Não há história do futebol sem Pelé e, por isso, o milésimo golo do ídolo brasileiro deu o pontapé de saída, quase literalmente, para a abertura da 22.ª edição do Curtas de Vila do Conde, no passado sábado, 5 de julho.

As imagens de arquivo do Canal 100 mostram um telejornal de atualidades brasileiro dos anos 60 que culmina com a façanha do jogador. São raras as vezes em que futebol e ativismo convivem lado-a-lado de forma pacífica, mas o Curtas alcançou esse feito.

Diante a enchente que lotava o Teatro Municipal de Vila do Conde, a realizadora norte-americana Kelly Reichardt apresentou o seu mais recente filme, “Night Moves”, a história de três activistas que se juntam afim de destruir uma barragem. Porém, nem tudo corre como planeado e um campista acaba por morrer na explosão. As consequências a nível psicológico são devastadoras e nunca chegamos a perceber os personagens como heróis, e muito menos como vilões.

Aparenta, inicialmente, ser um filme comprometido politicamente mas acaba por se revelar num verdadeiro thriller em que convicções, ideologias e responsabilidades éticas são colocadas em questão. Sob um olhar mais radical, pode considerar-se um filme sobre o fundamentalismo.

Apesar de integrar o denominado cinema alternativo, Reichardt opta pela tradicional narrativa linear, relações de causa-efeito, composições centradas. Gus Van Sant ajudou à rodagem, facto que não surpreende ou a estética de “Night Moves” não nos trouxesse à memória os seus filmes em particularidades como a não-saturação da cor e os cenários sombrios.

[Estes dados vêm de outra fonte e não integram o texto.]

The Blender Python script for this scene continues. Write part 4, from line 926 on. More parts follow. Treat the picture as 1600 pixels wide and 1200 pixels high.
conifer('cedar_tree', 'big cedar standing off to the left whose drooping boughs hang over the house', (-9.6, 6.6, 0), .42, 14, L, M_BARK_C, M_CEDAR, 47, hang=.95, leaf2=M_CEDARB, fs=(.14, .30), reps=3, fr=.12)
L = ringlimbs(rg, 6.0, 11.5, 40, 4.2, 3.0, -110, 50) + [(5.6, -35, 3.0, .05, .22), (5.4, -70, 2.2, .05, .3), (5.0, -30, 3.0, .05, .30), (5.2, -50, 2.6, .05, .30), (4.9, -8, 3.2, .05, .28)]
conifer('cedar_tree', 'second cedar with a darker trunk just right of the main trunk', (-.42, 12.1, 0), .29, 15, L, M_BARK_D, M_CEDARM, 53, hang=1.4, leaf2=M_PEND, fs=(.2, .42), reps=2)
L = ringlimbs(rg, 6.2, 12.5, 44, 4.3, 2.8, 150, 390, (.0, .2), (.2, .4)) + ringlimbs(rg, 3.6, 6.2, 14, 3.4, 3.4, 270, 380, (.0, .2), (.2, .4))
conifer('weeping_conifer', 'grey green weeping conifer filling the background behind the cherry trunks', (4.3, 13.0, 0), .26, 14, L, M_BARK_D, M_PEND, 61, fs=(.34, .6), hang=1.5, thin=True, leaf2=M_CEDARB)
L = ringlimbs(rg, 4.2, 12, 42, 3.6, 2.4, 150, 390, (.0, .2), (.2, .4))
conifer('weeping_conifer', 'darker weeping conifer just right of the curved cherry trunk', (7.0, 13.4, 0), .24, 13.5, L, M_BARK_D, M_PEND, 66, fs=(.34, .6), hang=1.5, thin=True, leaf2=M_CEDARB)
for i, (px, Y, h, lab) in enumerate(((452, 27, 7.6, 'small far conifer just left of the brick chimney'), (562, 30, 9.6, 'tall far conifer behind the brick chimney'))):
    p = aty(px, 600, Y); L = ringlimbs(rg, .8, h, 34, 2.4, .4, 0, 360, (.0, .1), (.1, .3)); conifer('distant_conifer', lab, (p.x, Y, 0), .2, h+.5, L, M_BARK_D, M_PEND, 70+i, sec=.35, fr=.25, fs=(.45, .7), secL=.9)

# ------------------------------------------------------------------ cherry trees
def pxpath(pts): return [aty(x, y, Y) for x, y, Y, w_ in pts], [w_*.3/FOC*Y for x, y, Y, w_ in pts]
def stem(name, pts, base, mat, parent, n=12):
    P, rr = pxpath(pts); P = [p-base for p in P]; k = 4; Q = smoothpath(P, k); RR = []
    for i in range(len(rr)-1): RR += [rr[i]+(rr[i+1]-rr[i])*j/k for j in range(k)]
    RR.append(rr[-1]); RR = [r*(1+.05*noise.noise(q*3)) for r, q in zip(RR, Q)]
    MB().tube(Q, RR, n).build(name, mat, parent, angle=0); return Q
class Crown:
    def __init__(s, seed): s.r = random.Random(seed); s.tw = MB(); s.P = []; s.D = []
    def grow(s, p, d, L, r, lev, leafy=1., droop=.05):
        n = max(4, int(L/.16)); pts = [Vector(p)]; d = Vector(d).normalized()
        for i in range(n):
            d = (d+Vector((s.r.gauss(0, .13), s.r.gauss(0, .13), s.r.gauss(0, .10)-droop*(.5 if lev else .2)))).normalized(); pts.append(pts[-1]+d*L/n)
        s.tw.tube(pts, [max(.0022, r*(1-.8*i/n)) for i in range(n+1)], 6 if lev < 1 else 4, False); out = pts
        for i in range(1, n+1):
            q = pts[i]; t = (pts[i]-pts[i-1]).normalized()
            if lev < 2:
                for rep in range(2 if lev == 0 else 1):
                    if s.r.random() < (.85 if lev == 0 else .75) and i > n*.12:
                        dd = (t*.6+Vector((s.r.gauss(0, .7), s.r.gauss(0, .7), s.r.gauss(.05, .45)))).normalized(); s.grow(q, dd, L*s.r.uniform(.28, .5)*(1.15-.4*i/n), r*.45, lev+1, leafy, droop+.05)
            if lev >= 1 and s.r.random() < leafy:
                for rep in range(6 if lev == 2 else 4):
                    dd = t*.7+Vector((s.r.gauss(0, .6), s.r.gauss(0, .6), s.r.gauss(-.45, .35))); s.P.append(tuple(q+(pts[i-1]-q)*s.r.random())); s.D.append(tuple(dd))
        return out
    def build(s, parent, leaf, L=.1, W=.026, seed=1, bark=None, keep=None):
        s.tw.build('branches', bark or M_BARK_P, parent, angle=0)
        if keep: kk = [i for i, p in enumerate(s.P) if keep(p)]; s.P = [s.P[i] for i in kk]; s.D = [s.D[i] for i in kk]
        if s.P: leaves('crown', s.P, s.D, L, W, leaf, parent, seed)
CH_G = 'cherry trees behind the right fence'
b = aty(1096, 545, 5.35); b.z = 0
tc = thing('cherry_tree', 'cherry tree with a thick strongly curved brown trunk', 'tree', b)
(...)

Quase noventa anos antes, o vanguardista Dimitri Kirsanoff dava os primeiros passos no cinema com a realização de “Ménilmontant” nas ruas de Paris. Notoriamente influenciado pelo expressionismo alemão e pelo construtivismo russo, Kirsanoff brinda-nos com a tragédia de duas irmãs apaixonadas por um único homem que acaba por abandonar ambas. À frente do seu tempo, o realizador francês monta as imagens num ritmo alucinante, excede-se na caraterização e expressão dramática dos atores e utiliza a palavra escrita, não como intertítulo, mas como elemento puramente tipográfico, visual.

Contemporâneos, mas nem por isso intempestivos, os peixe:avião musicaram de forma contínua esta série de imagens absolutamente disruptivas entre si. Apesar das variações de ritmo e de tons, revelaram-se imprescindíveis mais momentos de silêncio para uma melhor absorção das imagens. Mais uma banda sonora do que um filme-concerto.